### The problem
Produce an exact copy of the lines below that run from the line containing "What Blender Python" to the line containing "return tuple(((x/12.92) if", inclusive; any picture is omitted.

### Provided records

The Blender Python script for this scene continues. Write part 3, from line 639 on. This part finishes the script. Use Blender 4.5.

...

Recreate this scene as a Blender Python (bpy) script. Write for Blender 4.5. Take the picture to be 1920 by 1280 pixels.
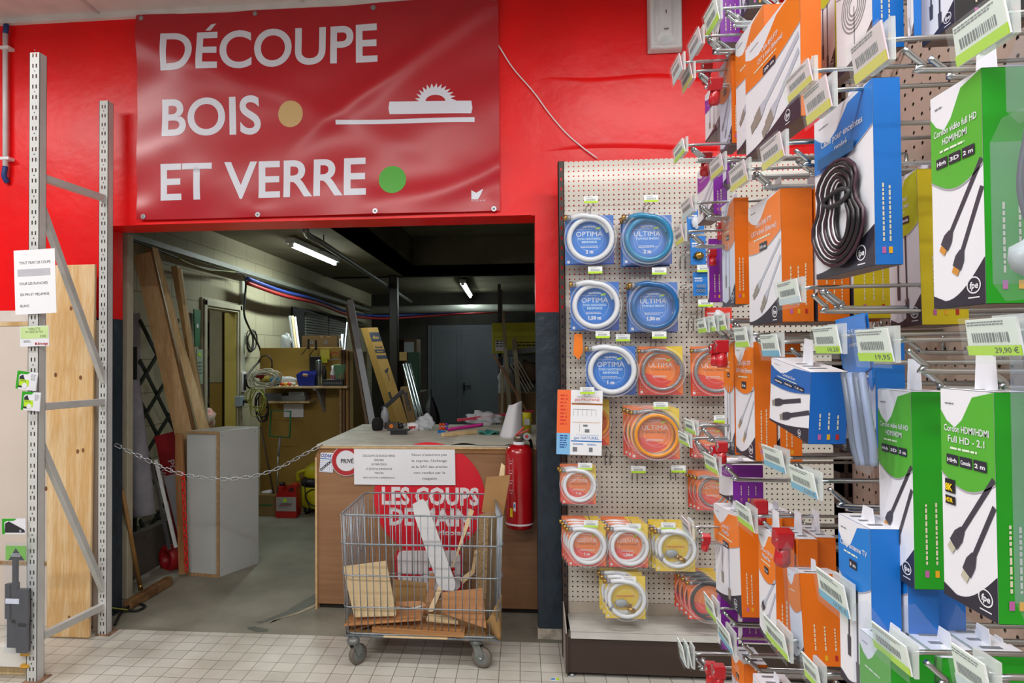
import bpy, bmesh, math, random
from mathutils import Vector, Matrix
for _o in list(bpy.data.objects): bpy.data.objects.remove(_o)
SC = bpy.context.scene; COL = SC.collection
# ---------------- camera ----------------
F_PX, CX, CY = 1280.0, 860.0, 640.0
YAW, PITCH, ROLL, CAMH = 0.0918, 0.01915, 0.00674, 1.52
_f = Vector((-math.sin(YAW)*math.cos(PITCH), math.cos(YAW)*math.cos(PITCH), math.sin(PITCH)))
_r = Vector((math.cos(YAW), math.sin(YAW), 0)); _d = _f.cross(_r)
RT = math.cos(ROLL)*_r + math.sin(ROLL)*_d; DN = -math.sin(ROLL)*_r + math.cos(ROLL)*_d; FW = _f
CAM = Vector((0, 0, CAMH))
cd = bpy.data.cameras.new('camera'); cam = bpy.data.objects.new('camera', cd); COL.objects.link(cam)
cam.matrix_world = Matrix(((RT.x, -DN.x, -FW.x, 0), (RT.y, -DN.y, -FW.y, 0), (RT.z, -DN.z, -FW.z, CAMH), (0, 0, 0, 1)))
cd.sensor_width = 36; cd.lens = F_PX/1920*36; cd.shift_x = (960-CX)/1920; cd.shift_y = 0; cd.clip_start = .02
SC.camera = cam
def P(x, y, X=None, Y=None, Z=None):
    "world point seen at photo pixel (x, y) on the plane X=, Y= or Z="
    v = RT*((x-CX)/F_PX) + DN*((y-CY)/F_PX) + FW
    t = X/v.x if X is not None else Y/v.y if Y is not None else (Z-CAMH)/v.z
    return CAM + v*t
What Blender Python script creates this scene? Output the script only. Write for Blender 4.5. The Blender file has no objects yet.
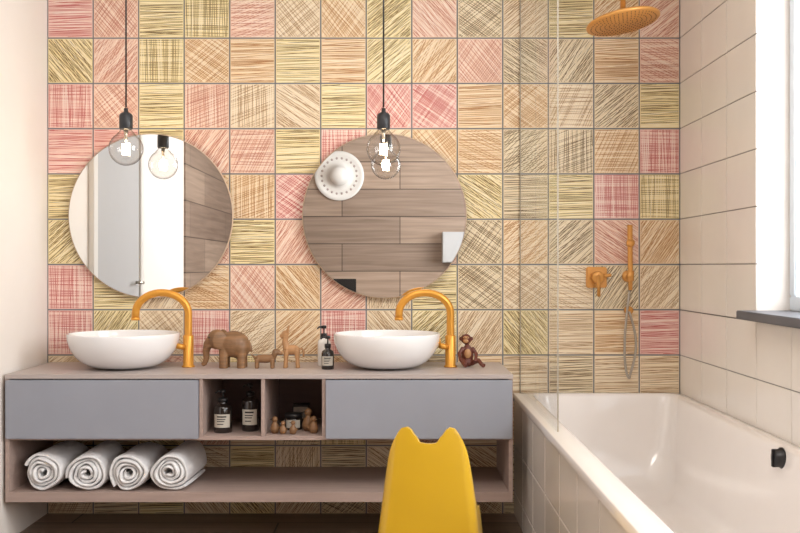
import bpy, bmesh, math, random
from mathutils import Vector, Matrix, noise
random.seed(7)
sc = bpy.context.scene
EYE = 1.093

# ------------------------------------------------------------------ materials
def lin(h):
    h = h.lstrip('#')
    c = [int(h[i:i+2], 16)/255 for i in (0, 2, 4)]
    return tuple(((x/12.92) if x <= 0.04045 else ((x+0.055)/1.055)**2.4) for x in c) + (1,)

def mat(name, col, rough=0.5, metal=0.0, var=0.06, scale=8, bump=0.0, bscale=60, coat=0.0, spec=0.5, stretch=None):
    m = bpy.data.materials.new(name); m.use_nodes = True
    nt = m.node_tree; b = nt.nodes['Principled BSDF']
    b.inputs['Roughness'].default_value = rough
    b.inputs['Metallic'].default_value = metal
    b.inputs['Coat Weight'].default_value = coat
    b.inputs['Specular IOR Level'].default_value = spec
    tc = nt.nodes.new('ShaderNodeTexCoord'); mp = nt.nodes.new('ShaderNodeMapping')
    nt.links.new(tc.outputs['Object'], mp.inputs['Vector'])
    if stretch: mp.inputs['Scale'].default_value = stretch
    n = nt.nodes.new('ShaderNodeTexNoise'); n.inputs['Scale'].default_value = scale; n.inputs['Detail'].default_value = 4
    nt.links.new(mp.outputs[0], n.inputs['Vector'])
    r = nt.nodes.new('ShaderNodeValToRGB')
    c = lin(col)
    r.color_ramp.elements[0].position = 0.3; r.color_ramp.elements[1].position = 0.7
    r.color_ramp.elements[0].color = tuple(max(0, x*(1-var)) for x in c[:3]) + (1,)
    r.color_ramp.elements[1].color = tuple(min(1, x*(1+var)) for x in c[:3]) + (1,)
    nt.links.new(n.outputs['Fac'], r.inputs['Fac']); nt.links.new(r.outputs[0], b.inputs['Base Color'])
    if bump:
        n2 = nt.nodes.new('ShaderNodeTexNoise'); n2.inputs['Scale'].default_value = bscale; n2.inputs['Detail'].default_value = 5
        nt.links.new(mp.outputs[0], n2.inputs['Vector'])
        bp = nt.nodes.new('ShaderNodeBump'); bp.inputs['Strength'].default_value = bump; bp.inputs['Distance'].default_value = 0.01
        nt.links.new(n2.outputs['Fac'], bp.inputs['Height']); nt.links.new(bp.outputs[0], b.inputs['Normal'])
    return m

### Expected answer
What Blender Python script creates this scene? Output the script only. Write for Blender 4.5. The Blender file has no objects yet.
import bpy, bmesh, math, random
from mathutils import Vector, Matrix, noise
random.seed(7)
sc = bpy.context.scene
EYE = 1.093

# ------------------------------------------------------------------ materials
def lin(h):
    h = h.lstrip('#')
    c = [int(h[i:i+2], 16)/255 for i in (0, 2, 4)]
    return tuple(((x/12.92) if x <= 0.04045 else ((x+0.055)/1.055)**2.4) for x in c) + (1,)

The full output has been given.